An intercepted communications from the EC’s Whatsapp platform of registration officers show one Dr. Collins, said to be the IT Director at the EC, saying the missing names should not be worked back into the register.
“Please direct your officers not to perform any inclusion now to avoid voter duplication. They should fill inclusion forms for legitimate cases, but not to perform any new registrations/inclusion until we have ordered so,” Dr. Collins said in a message to EC District Directors.
Whatsup News has gathered that the missing names have a pattern to them. For instance, more people from the political stronghold of the opposition National Democratic Congress (NDC) are complaining.
Also, in what appears to be a systematic targeting, the Member of Parliament for Ashaiman Constituency, Ernest Norgbey has alerted that his name is missing from the register after he registered for his new voters’ ID card about two months ago.
Curiously, Norgbey is currently battling the EC in court after he accused the EC of breaching procurement processes in its expenditure for the new voters register that was controversially pushed through by the EC Chairperson, Jean Adukwe Mensah.
According to the befuddled MP, he went to his polling station today to confirm his name in the newly compiled voters’ register, only to notice that his name has been deleted from the register.
Whatsup News has seen videos and social media posts of people complaining of not finding their names in the register, even though they had duly been registered less than two months ago.
Also, the number of voters appear to have been systematically erased from the register in selected polling stations across the country, and particularly in opposition strongholds. For instance, in the Akatsi South Constituency of the Volta Region, two polling stations: Logote and Lawui polling station registered more than 100 people but only 5 people can be found in the register for exhibition, Whatsup News has gathered.
Insiders have told Whatsup News earlier that during the just-concluded new voters’ registration exercise, officials had done offline registration with intent to transfer data into the EC’s system later.
However, when the time came for the transfer to be effected, the EC’s technicians realized that a lot of the data that had been captured offline had somehow been corrupted and made irretrievable.
In one Polling station where 2000 voters were registered, only 100 of the registrants’ data was recovered, according to a source.

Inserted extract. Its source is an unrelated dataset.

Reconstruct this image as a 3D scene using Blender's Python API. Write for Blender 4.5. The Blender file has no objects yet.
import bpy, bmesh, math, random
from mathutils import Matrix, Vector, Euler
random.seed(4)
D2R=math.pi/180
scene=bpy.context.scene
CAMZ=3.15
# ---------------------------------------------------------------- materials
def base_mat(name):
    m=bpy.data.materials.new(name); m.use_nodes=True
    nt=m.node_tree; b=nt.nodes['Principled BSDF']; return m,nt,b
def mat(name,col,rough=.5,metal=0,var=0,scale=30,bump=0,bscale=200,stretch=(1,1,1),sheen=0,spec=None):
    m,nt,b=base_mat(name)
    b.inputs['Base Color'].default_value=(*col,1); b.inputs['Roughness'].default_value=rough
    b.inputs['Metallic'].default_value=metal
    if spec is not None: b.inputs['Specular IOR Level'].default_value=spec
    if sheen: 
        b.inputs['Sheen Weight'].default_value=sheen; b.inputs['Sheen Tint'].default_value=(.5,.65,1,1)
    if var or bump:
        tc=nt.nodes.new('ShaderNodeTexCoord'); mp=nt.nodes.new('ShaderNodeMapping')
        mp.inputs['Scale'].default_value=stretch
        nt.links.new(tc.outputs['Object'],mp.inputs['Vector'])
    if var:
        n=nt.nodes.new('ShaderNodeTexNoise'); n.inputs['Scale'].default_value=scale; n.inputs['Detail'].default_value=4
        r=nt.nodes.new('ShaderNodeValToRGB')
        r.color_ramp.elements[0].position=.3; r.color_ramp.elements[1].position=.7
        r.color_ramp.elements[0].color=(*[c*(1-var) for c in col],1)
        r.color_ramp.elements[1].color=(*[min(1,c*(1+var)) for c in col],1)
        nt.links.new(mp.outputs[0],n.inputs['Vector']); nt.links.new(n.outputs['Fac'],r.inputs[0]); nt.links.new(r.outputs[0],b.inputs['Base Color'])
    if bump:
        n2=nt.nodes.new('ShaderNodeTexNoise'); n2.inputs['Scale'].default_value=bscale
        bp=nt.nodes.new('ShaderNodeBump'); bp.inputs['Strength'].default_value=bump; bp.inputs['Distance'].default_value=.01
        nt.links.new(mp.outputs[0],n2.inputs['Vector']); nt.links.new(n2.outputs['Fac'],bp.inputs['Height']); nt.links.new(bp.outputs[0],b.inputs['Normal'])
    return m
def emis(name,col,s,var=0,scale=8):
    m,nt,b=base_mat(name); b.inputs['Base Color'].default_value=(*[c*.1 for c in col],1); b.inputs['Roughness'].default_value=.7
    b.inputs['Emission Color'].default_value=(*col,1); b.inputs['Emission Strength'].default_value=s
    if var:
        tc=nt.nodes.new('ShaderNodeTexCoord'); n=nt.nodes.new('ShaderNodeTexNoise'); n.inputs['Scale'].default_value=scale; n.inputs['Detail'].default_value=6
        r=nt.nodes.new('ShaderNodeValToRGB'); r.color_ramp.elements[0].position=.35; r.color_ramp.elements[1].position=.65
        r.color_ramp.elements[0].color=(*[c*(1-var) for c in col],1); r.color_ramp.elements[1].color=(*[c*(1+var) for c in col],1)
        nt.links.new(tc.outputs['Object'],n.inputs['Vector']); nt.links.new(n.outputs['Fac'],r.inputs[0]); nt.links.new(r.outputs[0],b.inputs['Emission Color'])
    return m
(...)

After the EC’s technicians had tried for a long time and failed to retrieve the data, a decision was taken to retrieve hard drives of the biometric devices and reset them in an attempt to trick the system into opening up. However, the system responded by wiping out thousands of the captured data, sources say.
Already, the EC had hinted that the brand-new register is bloated with foreigners, and minors, and had appointed a committee to manually correct those alleged anomalies.
However, investigative journalist, Kevin Ekow Taylor thinks that the entire situation is part of a grand agenda of the EC to rig the December 2020 elections for the ruling NPP.
To confirm the questionable problems facing the new voters’ register, the EC has announced that it has uncovered 6,080 prospective voters who registered multiple times in the just ended nationwide voters album compilation exercise.
Critics have wondered how this could have been possible, particularly, when one of the most vehement reasons why the EC decided to dump the existing register for the current one is that the old one had multiple registrations, minors and foreigners on it.
The EC and the governing New Patriotic Party (NPP) had therefore campaigned rigorously, for a new register and had squeezed out some GHC 400 million from the government to finance what it says would be a register with superior biometric features that will make multiple registration and unauthorised registration impossible.